> _Aim_:
In the entries below, count every line with the word "Write". Return only the count.

++++++++++++++++++++

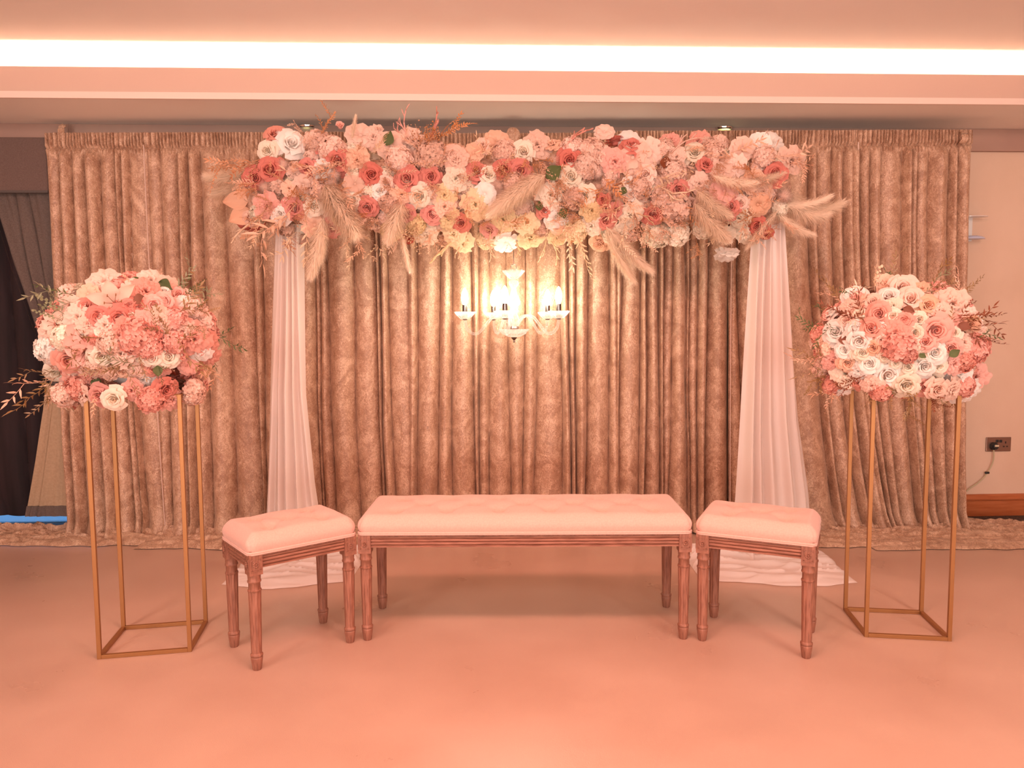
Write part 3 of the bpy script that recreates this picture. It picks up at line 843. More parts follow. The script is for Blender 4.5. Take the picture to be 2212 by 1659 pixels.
def thistle_mesh(seed):
    b = MB(); rnd = random.Random(seed)
    for k in range(230):
        z = 1 - 2 * (k + .5) / 230; r = math.sqrt(1 - z * z); a = k * 2.39996
        d = Vector((r * math.cos(a), r * math.sin(a), z)) * rnd.uniform(.85, 1.05); n = d.orthogonal().normalized() * .035; m2 = d.cross(n).normalized() * .035
        b.add([d * .2 - n, d * .2 + n, d, d * .2 + m2], [(0, 1, 2), (1, 3, 2), (3, 0, 2)])
    b.lathe([(.05, -.35), (.3, -.2), (.36, 0), (.3, .2), (.05, .35)], 10)
    return b
def leaf_at(b, p, d, n, L_, wd, bend=.15):
    d = d.normalized(); s = d.cross(n)
    if s.length < .05: s = d.orthogonal()
    s.normalize(); n = s.cross(d).normalized()
    b.add([p, p + d * L_ * .32 + s * wd + n * bend * L_ * .25, p + d * L_ * .7 + s * wd * .7 + n * bend * L_ * .15, p + d * L_ - n * bend * L_ * .5,
           p + d * L_ * .7 - s * wd * .7 + n * bend * L_ * .15, p + d * L_ * .32 - s * wd + n * bend * L_ * .25, p + d * L_ * .4, p + d * L_ * .72],
          [(0, 1, 6), (1, 2, 7, 6), (2, 3, 7), (3, 4, 7), (4, 5, 6, 7), (5, 0, 6)])
def sprig_mesh(seed, n=13, leaf=.26, wd=.05, curve=.25, branch=2):
    """unit length along +Z"""
    rnd = random.Random(seed); b = MB()
    def stem(o, d, L_, nl):
        pts = []; side = d.orthogonal().normalized(); side = Quaternion(d, rnd.uniform(0, 6)) @ side
        for i in range(7):
            s = i / 6; pts.append(o + d * L_ * s + side * curve * L_ * s * s)
        b.tube(pts, .010, 4, lambda t: 1 - .6 * t)
        for k in range(nl):
            s = .18 + .82 * (k + .5) / nl; i = min(5, int(s * 6)); f = s * 6 - i
            p = pts[i].lerp(pts[i + 1], f); dd = (pts[i + 1] - pts[i]).normalized()
            out = Quaternion(dd, k * PI + rnd.uniform(-.7, .7)) @ side.cross(dd)
            ld = dd * .75 + out * .75 + Vector([rnd.uniform(-.15, .15) for _ in range(3)])
            leaf_at(b, p, ld, side, leaf * rnd.uniform(.7, 1.15), wd, .2)
        leaf_at(b, pts[-1], (pts[-1] - pts[-2]), side, leaf, wd, .1)
        return pts
    pts = stem(Vector((0, 0, 0)), Vector((0, 0, 1)), 1.0, n)
    for k in range(branch):
        i = 1 + (k * 4) // max(1, branch - 1) if branch > 1 else 2; d = (Vector((0, 0, 1)) + Vector((rnd.uniform(-1, 1), rnd.uniform(-1, 1), 0)) * .8).normalized()
        stem(pts[i], d, .55, max(4, n // 2))
    return b
def berry_mesh(seed, n=70, spread=.55):
    rnd = random.Random(seed); b = MB()
    for k in range(9):
        d = Vector((rnd.uniform(-spread, spread), rnd.uniform(-spread, spread), 1)); d = d / d.length * rnd.uniform(.7, 1)
        b.tube([(0, 0, 0), d * .5 + Vector((0, 0, .03)), d], .008, 3)
        for i in range(n // 9):
            p = d * rnd.uniform(.35, 1.05) + Vector([rnd.uniform(-.12, .12) for _ in range(3)]); r = rnd.uniform(.020, .036)
            b.add([p + Vector((r, 0, 0)), p + Vector((-r, 0, 0)), p + Vector((0, r, 0)), p + Vector((0, -r, 0)), p + Vector((0, 0, r)), p + Vector((0, 0, -r))],
                  [(0, 2, 4), (2, 1, 4), (1, 3, 4), (3, 0, 4), (2, 0, 5), (1, 2, 5), (3, 1, 5), (0, 3, 5)])
    return b
def twig_mesh(seed):
    rnd = random.Random(seed); b = MB()
    def br(o, d, L_, dep):
        e = o + d * L_; m_ = o + d * L_ * .5 + Vector([rnd.uniform(-.06, .06) for _ in range(3)]) * L_
        b.tube([o, m_, e], .028 * (1 - .2 * dep), 5)
        if dep < 2:
            for s in (-1, 1):
                nd = (d + Vector((s * rnd.uniform(.3, .8), rnd.uniform(-.4, .4), rnd.uniform(-.1, .3)))).normalized()
                br(m_ if s < 0 else e, nd, L_ * rnd.uniform(.5, .75), dep + 1)
    br(Vector((0, 0, 0)), Vector((0, 0, 1)), .5, 0)
    return b
def broad_leaf_mesh(seed):
    b = MB(); rows = []
    for i in range(11):
        s = i / 10; wv = .38 * math.sin(PI * min(.985, s ** .85)) + .012; row = []
        for j in range(7):
            t = -1 + 2 * j / 6; row.append((t * wv, .10 * abs(t) + .12 * s * s + .02 * math.sin(s * 9 + seed), s))
        rows.append(row)
    b.grid(rows); return b
COL = {
    'coral': ((.72, .25, .20), 'dusty coral'), 'rose': ((.74, .30, .24), 'deep rose pink'), 'cream': ((.93, .82, .68), 'cream'), 'white': ((.96, .90, .84), 'ivory white'),
    'blush': ((.92, .67, .56), 'pale blush'), 'pink': ((.87, .45, .37), 'salmon pink'), 'peach': ((.90, .58, .42), 'soft peach'), 'dusty': ((.82, .58, .47), 'dusty beige pink'),
    'yellow': ((.90, .72, .46), 'buttery cream'), 'copper': ((.62, .30, .15), 'copper'), 'goldleaf': ((.30, .18, .08), 'bronze gold'), 'green': ((.10, .13, .045), 'dark green'),
    'sage': ((.30, .30, .18), 'sage green'), 'russet': ((.22, .07, .035), 'dark russet'), 'rosegold': ((.84, .53, .37), 'rose gold'), 'straw': ((.84, .62, .42), 'pale straw'), 'plume': ((.96, .82, .68), 'creamy')}
PM = {k: petal_mat(k + '_petals', v[0], .5 if k == 'plume' else .12 if k in ('copper', 'goldleaf', 'green', 'russet') else .30) for k, v in COL.items()}
for k in ('goldleaf', 'rosegold', 'copper'): PM[k].node_tree.nodes['Principled BSDF'].inputs['Roughness'].default_value = .4
M_stamen = mat('lily_stamen', (.25, .10, .03), .6)
GEN = {'rose': [rose_mesh(1), rose_mesh(2)], 'peony': [peony_mesh(3), peony_mesh(4)], 'hydrangea': [hydr_mesh(5), hydr_mesh(6)], 'open_blossom': [blossom_mesh(7), blossom_mesh(8, 5)],
       'lily': [lily_mesh(9)], 'flower_bud': [bud_mesh(10)], 'thistle_ball': [thistle_mesh(11)],
       'leaf_sprig': [sprig_mesh(12, 9, .27, .030), sprig_mesh(13, 11, .22, .026), sprig_mesh(14, 8, .30, .030, .4)], 'berry_spray': [berry_mesh(15), berry_mesh(16, 80, .8)], 'twig': [twig_mesh(17), twig_mesh(18)],
       'broad_leaf': [broad_leaf_mesh(1)], 'eucalyptus_sprig': [sprig_mesh(20, 10, .13, .06, .2, 1)], 'fine_sprig': [sprig_mesh(21, 22, .13, .02, .3, 4)]}
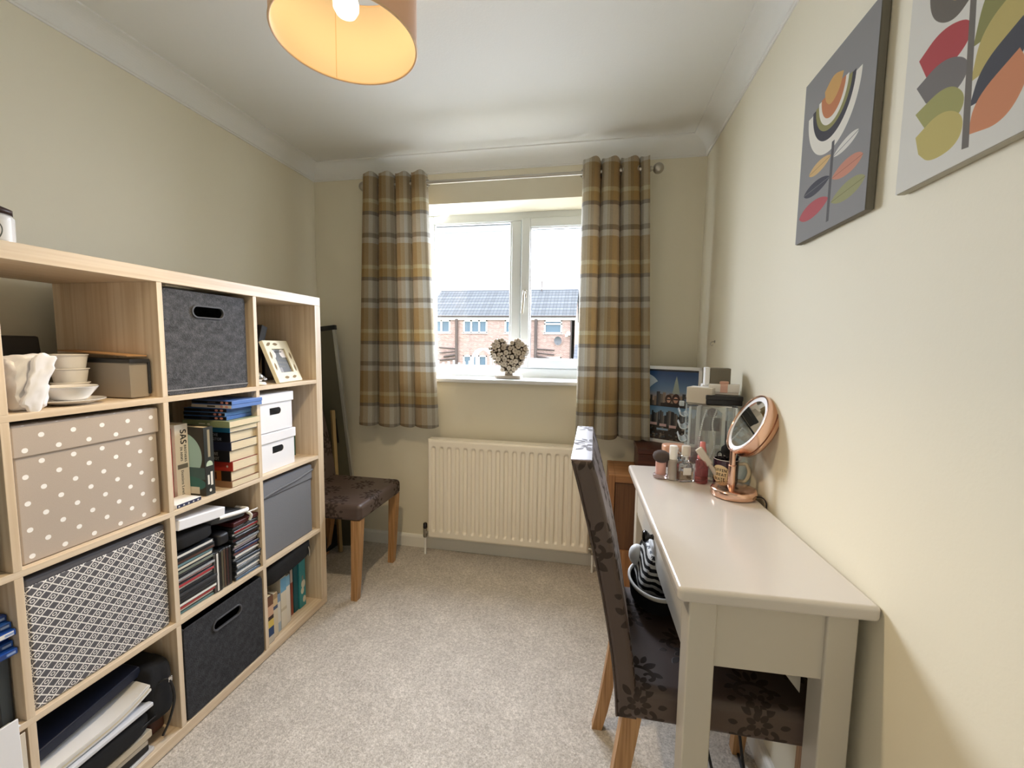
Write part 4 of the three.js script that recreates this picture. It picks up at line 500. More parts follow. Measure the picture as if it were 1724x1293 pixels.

++++++++++++++++++++

> _Result_:
2